Finding My Why, Learning to Thrive by Stuart MacEwan

It was the spring of 1999 when I first took weight lifting seriously.  Looking back now I realize I was tired of being pushed around.  All of my life, I was a very small person.  I was about 5’4 and 113 when I graduated from Borah High in 1992 and the Army almost didn’t accept me.  I ate a lot of high calorie Army food and grew 6 more inches and another 20 lbs by the time I was a civilian again.  But even at 5’10 and 135 lbs, I was very skinny; athletic, but very slender.  I had a lot of anger inside from years of bullying and a voice inside my head had very negative thoughts.  I’m cringing even as I write this; I can’t believe what a different person I was then.  I wasn’t growing inside.  

So, its 1999 and I have a friend that went to the gym regularly, so I went with him.  It took about 3 months of going every day, but I started to notice that I felt better after I left the gym.  I started to feel like each workout took a little more anger away and left me feeling calm and accomplished.  I begun to feel less vulnerable and more like I was in charge of how I felt and how I approached life.  As the year came to an end, my friend had fallen off of our shared gym days and I was going by myself.  I still didn’t talk to many people, but I felt like I belonged.  I began to grow, both physically and in confidence.  I read everything I could on the internet about exercise, nutrition and weightlifting.  I had subscriptions to Mens Health and Flex magazines and even had a few pictures on my walls of my athlete heroes (try explaining that to a new girlfriend when she sees Arnold Schwarzenegger hanging all over your wall).

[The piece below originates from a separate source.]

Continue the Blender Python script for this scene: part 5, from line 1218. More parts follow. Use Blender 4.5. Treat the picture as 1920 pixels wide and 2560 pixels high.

For the next few years, I was in an interesting time of personal and spiritual change.  I went to the gym every day, added a lot of weight to my frame and my lifts.  I started to feel very positive about myself.  I continued to grow and grow.  I noticed that I felt accomplished and confident, and that manifested in how I spoke to people and how I felt in public.  That omnipresent negative voice in my head became easier to shush, and I replaced it with positive reinforcements that reflected the kind of man I had always wanted to become.  I was so relieved to find that I could be happy and outgoing.  It sounds silly now to think that weightlifting in the gym was the catalyst that propelled me into my current happy state as a husband, father and business owner, but there it is… grinding out those weights every day, day after day, week after week for years was the lesson that tipped me over the edge and allowed me to become very positive about myself and what I could accomplish.  At some point, my personal growth changed into a kind of special change; I was now growing in all areas of my life and doing better than just growing… I was THRIVING!  If you know me now, then you see the product of what good parents, a loving family, time in the Army, college and persistence under duress can accomplish if you don’t give up; if you don’t quit.  I am a very happy father, husband and person today.  It’s because I found something to push against in the gym and I never gave up.  I took my negative energy and thoughts and slowly changed them into positive feelings.  I grew until I thrived!

Today, I make a decent living showing clients what they are capable of.  It’s very typical for a new client to have a degree of self doubt or of a negative self image.  Often clients start training with a loud inner voice that says they aren’t worth putting themselves first.  It’s common for a client to feel they come last, especially when in the midst of a busy marriage, time consuming parenting or after a painful divorce.  I spend weeks and months getting a client to learn to identify those stresses, that inner voice that says they are failing as a person, as a wife/husband or parent.  We start finding that negative inner voice and when we do hear it clearly, we come to the gym and we push against it.  We jump and push and pull and strain against it with weights until that nagging inner voice starts to be replaced by a growing sense of power; of accomplishment.  Together, we start to find out how powerful we really are, how accomplished we can be when we believe in ourselves and put ourselves first.  And then month after month we grow until our workout sessions become things of positive power.  Sooner or later, when my client and I look at each other we realize we aren’t just growing anymore… we are THRIVING!  

We are in charge of our live and our attitudes and the world is ours for the taking.  Finally, after coming to the gym day after day, never giving up, falling down but getting back up… we are who we always hoped to be; ourselves, unshackled from our old negativity.  Now we can THRIVE!